The Japan Productivity Center for Socio-Economic Development (Mr. Tsuneaki Taniguchi, President) published "White Paper of Productivity 2009." This paper covers the trend of labor productivity and issues of productivity in Japan in the fiscal year 2008. The summary of the paper is as follows.
Analysis of Productivity
The nominal labor productivity of Japan in the FY 2008 was 7,810,000 Yen. Actual labor productivity grew by -2.6%, the first time the figure was negative since 1998. The labor productivity decreased in all sectors. Manufacturing, with -10.5%, recorded the biggest decline.
The nominal labor productivity of all listed companies was 18,290,000 Yen. This was a 17% decline from FY 2007 and almost the level of FY 2001.
The manufacturing company with highest labor productivity in FY 2008 was Nintendo (347,910,000 Yen based on non-consolidated basis.) This figure was 12% increase over the previous FY. In 80% of the listed manufacturing companies, nominal labor productivity decreased from last year.

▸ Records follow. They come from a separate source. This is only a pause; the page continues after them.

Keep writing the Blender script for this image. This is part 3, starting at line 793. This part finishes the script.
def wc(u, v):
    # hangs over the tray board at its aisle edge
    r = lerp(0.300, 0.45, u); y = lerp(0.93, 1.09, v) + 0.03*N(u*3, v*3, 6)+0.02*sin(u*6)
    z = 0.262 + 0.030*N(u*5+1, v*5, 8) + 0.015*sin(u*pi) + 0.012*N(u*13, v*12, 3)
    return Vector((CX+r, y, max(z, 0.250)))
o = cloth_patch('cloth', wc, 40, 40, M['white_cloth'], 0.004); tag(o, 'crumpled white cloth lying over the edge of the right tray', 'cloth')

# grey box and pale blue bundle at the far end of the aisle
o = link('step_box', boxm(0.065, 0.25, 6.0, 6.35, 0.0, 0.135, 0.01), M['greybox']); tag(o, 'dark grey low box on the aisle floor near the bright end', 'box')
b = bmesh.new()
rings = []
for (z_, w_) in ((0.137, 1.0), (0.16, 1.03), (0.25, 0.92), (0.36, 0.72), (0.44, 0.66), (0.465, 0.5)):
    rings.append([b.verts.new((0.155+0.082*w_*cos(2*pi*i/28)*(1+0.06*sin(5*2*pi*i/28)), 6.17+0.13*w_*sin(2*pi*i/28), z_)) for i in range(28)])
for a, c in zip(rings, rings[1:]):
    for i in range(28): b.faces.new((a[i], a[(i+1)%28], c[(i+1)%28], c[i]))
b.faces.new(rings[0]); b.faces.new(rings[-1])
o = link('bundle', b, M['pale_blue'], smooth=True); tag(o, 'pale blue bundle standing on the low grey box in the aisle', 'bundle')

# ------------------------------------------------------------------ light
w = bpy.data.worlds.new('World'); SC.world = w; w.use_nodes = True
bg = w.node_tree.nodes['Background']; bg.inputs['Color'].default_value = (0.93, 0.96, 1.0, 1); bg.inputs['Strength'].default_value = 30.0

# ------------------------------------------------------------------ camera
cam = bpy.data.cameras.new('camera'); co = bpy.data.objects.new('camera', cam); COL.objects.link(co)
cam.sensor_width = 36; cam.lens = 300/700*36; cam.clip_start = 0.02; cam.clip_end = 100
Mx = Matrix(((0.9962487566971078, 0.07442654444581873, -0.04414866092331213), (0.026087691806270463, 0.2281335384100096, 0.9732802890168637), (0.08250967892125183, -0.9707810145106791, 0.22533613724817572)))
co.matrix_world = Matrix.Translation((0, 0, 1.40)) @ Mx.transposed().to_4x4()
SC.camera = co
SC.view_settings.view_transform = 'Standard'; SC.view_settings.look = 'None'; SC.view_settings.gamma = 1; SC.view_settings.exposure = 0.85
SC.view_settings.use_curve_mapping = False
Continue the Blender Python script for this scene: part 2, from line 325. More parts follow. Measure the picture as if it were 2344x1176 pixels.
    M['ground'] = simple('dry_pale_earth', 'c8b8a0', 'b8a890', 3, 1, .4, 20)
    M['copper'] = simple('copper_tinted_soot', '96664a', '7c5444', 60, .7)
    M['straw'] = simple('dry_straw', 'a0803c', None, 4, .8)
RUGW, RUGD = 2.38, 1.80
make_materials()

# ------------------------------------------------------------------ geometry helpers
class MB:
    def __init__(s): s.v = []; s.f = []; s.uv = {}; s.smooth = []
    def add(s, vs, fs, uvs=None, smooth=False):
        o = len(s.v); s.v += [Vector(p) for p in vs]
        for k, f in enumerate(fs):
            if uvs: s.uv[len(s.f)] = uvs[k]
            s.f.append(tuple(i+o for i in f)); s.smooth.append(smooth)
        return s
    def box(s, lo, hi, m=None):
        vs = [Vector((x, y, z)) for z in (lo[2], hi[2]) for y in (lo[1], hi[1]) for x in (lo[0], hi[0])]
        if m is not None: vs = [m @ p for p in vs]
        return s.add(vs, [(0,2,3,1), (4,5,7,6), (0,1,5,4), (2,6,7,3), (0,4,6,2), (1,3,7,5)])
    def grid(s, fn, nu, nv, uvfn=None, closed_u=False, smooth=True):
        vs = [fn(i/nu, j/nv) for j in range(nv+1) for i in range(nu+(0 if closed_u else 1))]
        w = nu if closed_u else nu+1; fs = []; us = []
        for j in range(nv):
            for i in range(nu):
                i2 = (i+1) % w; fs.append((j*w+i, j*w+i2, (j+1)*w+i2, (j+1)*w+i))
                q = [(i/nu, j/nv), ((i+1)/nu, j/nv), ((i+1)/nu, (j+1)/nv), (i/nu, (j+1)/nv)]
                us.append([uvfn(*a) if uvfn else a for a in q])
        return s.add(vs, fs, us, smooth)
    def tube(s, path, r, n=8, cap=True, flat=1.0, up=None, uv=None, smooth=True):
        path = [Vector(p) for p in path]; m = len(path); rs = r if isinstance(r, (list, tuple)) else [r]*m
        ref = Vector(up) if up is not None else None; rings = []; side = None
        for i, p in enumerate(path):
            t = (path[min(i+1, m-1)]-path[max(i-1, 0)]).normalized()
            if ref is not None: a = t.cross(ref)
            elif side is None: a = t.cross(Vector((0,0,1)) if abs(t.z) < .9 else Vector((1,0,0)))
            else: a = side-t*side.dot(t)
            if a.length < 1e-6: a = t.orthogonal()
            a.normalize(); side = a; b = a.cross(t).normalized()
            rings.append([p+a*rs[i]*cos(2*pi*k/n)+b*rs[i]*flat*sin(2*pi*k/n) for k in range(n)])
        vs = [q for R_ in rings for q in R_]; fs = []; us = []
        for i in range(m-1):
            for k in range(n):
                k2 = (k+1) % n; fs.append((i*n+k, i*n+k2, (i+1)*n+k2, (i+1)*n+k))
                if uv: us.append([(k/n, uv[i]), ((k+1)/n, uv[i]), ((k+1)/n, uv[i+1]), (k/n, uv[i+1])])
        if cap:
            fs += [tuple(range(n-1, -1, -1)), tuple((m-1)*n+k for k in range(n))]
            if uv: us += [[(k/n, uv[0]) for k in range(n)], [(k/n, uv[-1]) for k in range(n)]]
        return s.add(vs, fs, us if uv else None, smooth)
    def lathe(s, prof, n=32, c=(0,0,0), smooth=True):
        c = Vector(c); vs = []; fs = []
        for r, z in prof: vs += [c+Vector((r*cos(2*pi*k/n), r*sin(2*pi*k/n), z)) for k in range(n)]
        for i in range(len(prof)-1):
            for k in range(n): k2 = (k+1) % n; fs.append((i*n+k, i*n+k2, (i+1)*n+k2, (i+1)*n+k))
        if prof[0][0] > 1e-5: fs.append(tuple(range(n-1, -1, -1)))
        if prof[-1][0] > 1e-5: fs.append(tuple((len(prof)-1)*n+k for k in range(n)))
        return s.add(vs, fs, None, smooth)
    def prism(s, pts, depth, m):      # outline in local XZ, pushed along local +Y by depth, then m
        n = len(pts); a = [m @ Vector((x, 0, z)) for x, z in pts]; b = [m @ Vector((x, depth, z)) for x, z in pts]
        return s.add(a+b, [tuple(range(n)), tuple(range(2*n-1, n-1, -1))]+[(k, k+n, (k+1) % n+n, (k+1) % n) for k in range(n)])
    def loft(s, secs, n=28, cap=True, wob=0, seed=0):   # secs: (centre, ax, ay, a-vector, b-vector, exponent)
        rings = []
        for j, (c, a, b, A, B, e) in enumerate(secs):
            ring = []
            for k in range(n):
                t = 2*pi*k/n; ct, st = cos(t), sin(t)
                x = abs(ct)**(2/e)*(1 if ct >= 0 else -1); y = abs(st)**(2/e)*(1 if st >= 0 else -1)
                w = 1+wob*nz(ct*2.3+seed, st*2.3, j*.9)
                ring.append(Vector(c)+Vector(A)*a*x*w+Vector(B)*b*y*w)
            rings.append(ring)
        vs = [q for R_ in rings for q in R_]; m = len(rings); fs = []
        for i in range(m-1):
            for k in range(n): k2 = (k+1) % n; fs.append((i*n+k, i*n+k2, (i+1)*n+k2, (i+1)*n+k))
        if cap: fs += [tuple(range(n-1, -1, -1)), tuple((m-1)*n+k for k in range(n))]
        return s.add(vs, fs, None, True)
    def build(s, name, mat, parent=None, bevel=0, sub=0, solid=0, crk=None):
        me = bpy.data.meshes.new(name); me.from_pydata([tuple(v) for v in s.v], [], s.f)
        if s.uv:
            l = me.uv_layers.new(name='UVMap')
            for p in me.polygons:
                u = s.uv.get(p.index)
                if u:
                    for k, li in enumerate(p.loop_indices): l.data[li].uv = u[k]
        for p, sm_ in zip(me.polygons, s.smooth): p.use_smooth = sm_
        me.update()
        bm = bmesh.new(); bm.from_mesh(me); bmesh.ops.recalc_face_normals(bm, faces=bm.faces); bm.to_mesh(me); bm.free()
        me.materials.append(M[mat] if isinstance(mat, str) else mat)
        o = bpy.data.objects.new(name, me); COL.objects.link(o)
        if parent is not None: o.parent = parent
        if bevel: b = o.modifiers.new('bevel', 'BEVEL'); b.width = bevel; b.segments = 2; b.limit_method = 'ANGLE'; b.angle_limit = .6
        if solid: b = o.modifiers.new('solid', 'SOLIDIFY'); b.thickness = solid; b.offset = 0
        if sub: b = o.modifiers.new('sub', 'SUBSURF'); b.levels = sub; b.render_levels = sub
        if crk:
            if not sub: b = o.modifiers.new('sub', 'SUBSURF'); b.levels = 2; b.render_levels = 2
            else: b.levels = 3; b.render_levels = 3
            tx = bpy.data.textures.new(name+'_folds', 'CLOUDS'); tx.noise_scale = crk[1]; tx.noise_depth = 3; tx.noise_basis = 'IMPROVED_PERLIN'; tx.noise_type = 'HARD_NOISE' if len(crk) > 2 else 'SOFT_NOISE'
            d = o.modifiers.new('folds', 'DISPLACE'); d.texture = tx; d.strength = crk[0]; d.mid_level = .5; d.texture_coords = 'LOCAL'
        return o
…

Result of Survey to Listed Companies
The companies that recorded increase in the labor productivity replied that the most common cause of increase was "reduction of the number of employees or labor hours."
Regarding the forecast of labor productivity of Japan in FY 2009, 65.5% replied that it would be lower than that of FY 2008. In non-manufacturing, this kind of pessimistic prediction was common.
The most popular government policy to support the industry was "tax breaks on investments" among manufacturing companies and "stimulus to increase consumption" among non-manufacturing.
Policy Proposal
Current recession is based on external factor like was the case during oil crisis. Therefore, following policies are called for:
(1) Provide the vision for economic growth based on structural change of private sector.
(2) Promote innovation within large companies so that more manufacturing power is directed to growth sectors.
(3) Utilize outsourcing to accelerate the growth of middles-sized companies.
(4) Improve productivity of service industry to bring domestic demand more in line with export demand.